**TASK DIRECTIONS**. Will you output all of the data below exactly, omitting the images?

---------- INFORMATION PROVIDED

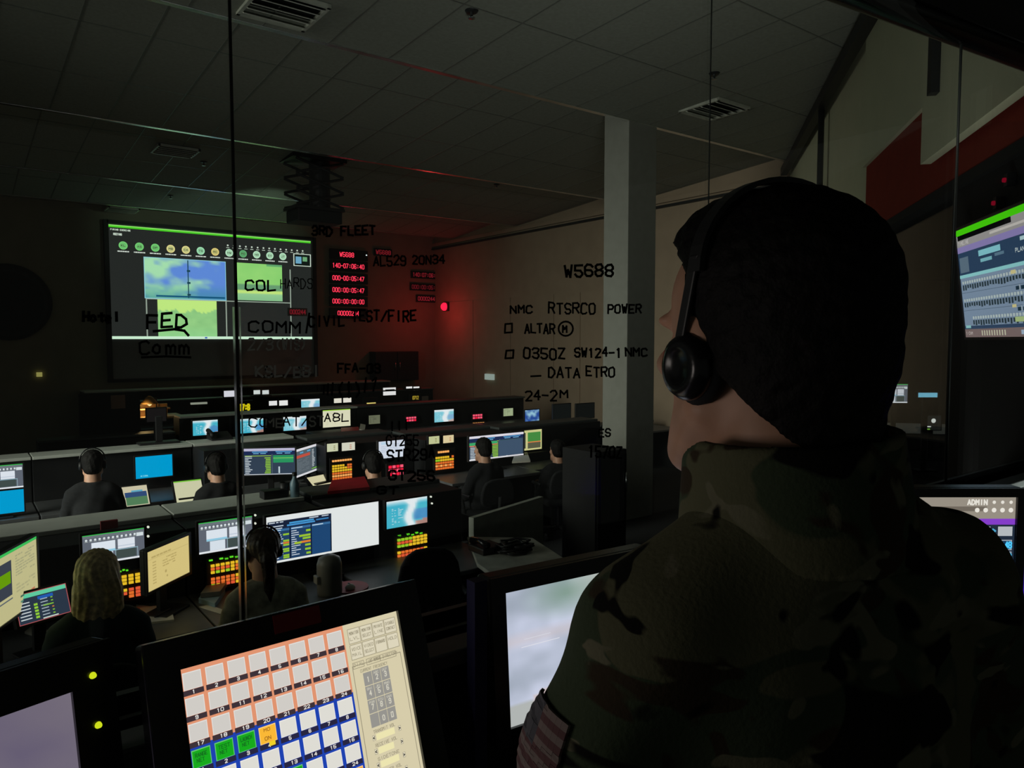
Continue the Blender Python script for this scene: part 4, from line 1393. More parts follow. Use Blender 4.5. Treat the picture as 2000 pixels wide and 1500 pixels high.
mon('cream-bordered monitor with green field behind the wide blue-grey one', 1000, 842, 1058, 839, 40, 7.62, lambda s: (s.rect(0, 0, 1, 1, (206, 204, 140), 0), s.rect(.05, .12, .45, .9, (60, 66, 58), 1), s.rect(.52, .12, .96, .58, (70, 140, 66), 1), s.rect(.52, .58, .96, .63, (220, 130, 70), 2), s.rect(.52, .63, .96, .92, (90, 92, 70), 1)), back=7.86)
papers('paper_sheet', 'bright white papers under the cream-bordered monitor', 'paper', ((1000, 905), (1036, 903), (1030, 886), (1006, 887)), WT + .12, .02, M_PAPER)
c = on_desk(1018, 897, WT)
tag(build('document_tray', MB().box(c.x - .2, c.y - .25, WT, c.x + .3, c.y + .3, WT + .12), M_DARK, bevel=.01), 'dark document tray holding bright white papers', 'tray')

# third row
mon('small blue map monitor, first on the third row, left of the pane joint', 376, 822, 425, 820, 29, YC - .3, lambda s: p_sat(s, 6), foot=WT)
mon('small blue map monitor right beside the pane joint, third row', 469, 819, 514, 816, 28, YC - .3, lambda s: p_sat(s, 8), foot=WT)
mon('small blue and white monitor behind the words on the pane, third row', 553, 815, 598, 812, 27, YC - .3, lambda s: p_sat(s, 9, True), foot=WT)
mon('cream monitor with a green top line, third row', 630, 801, 684, 799, 34, YC - .3, lambda s: p_doc(s, (222, 220, 190), (206, 204, 172), 8, (150, 210, 50)), foot=WT)
mon('dim grey document display right of the cream monitor', 720, 812, 742, 810, 17, YC - .02, lambda s: p_doc(s, (104, 108, 86), (66, 68, 56), 5), back=YC + .06)
mon('small cyan map monitor between the two small red keypads', 848, 801, 886, 799, 24, YC - .02, lambda s: p_sat(s, 12, True), back=YC + .06)
mon('dim green-grey document display on the third row right', 983, 798, 1002, 797, 15, YC - .02, lambda s: p_doc(s, (158, 172, 134), (96, 110, 84), 6), back=YC + .06)
mon('small deep blue picture monitor near the column', 1025, 801, 1053, 800, 26, 9.6, lambda s: s.image(0, 0, 1, 1, lambda a, b: mixc((40, 74, 150), (150, 196, 216), (fbm(a * 3, b * 3, 4) - .45) * 4), 12, 10, 0), foot=WT)
mon('blank dark monitor left of the column, first of two', 1081, 790, 1114, 789, 28, 9.4, p_flat((16, 19, 18)), foot=WT)
mon('blank dark monitor touching the column edge, second of two', 1126, 789, 1160, 788, 28, 9.2, p_flat((14, 16, 15)), foot=WT)
console(7.6, 9.2, 9.7, 'low dark console carrying the deep blue picture monitor', gC, False, hutch=.8)
console(9.2, 10.6, 9.5, 'low dark console carrying blank dark monitors', gC, False, hutch=.8)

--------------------

**FULL OUTPUT**.
Continue the Blender Python script for this scene: part 4, from line 1393. More parts follow. Use Blender 4.5. Treat the picture as 2000 pixels wide and 1500 pixels high.
mon('cream-bordered monitor with green field behind the wide blue-grey one', 1000, 842, 1058, 839, 40, 7.62, lambda s: (s.rect(0, 0, 1, 1, (206, 204, 140), 0), s.rect(.05, .12, .45, .9, (60, 66, 58), 1), s.rect(.52, .12, .96, .58, (70, 140, 66), 1), s.rect(.52, .58, .96, .63, (220, 130, 70), 2), s.rect(.52, .63, .96, .92, (90, 92, 70), 1)), back=7.86)
papers('paper_sheet', 'bright white papers under the cream-bordered monitor', 'paper', ((1000, 905), (1036, 903), (1030, 886), (1006, 887)), WT + .12, .02, M_PAPER)
c = on_desk(1018, 897, WT)
tag(build('document_tray', MB().box(c.x - .2, c.y - .25, WT, c.x + .3, c.y + .3, WT + .12), M_DARK, bevel=.01), 'dark document tray holding bright white papers', 'tray')

# third row
mon('small blue map monitor, first on the third row, left of the pane joint', 376, 822, 425, 820, 29, YC - .3, lambda s: p_sat(s, 6), foot=WT)
mon('small blue map monitor right beside the pane joint, third row', 469, 819, 514, 816, 28, YC - .3, lambda s: p_sat(s, 8), foot=WT)
mon('small blue and white monitor behind the words on the pane, third row', 553, 815, 598, 812, 27, YC - .3, lambda s: p_sat(s, 9, True), foot=WT)
mon('cream monitor with a green top line, third row', 630, 801, 684, 799, 34, YC - .3, lambda s: p_doc(s, (222, 220, 190), (206, 204, 172), 8, (150, 210, 50)), foot=WT)
mon('dim grey document display right of the cream monitor', 720, 812, 742, 810, 17, YC - .02, lambda s: p_doc(s, (104, 108, 86), (66, 68, 56), 5), back=YC + .06)
mon('small cyan map monitor between the two small red keypads', 848, 801, 886, 799, 24, YC - .02, lambda s: p_sat(s, 12, True), back=YC + .06)
mon('dim green-grey document display on the third row right', 983, 798, 1002, 797, 15, YC - .02, lambda s: p_doc(s, (158, 172, 134), (96, 110, 84), 6), back=YC + .06)
mon('small deep blue picture monitor near the column', 1025, 801, 1053, 800, 26, 9.6, lambda s: s.image(0, 0, 1, 1, lambda a, b: mixc((40, 74, 150), (150, 196, 216), (fbm(a * 3, b * 3, 4) - .45) * 4), 12, 10, 0), foot=WT)
mon('blank dark monitor left of the column, first of two', 1081, 790, 1114, 789, 28, 9.4, p_flat((16, 19, 18)), foot=WT)
mon('blank dark monitor touching the column edge, second of two', 1126, 789, 1160, 788, 28, 9.2, p_flat((14, 16, 15)), foot=WT)
console(7.6, 9.2, 9.7, 'low dark console carrying the deep blue picture monitor', gC, False, hutch=.8)
console(9.2, 10.6, 9.5, 'low dark console carrying blank dark monitors', gC, False, hutch=.8)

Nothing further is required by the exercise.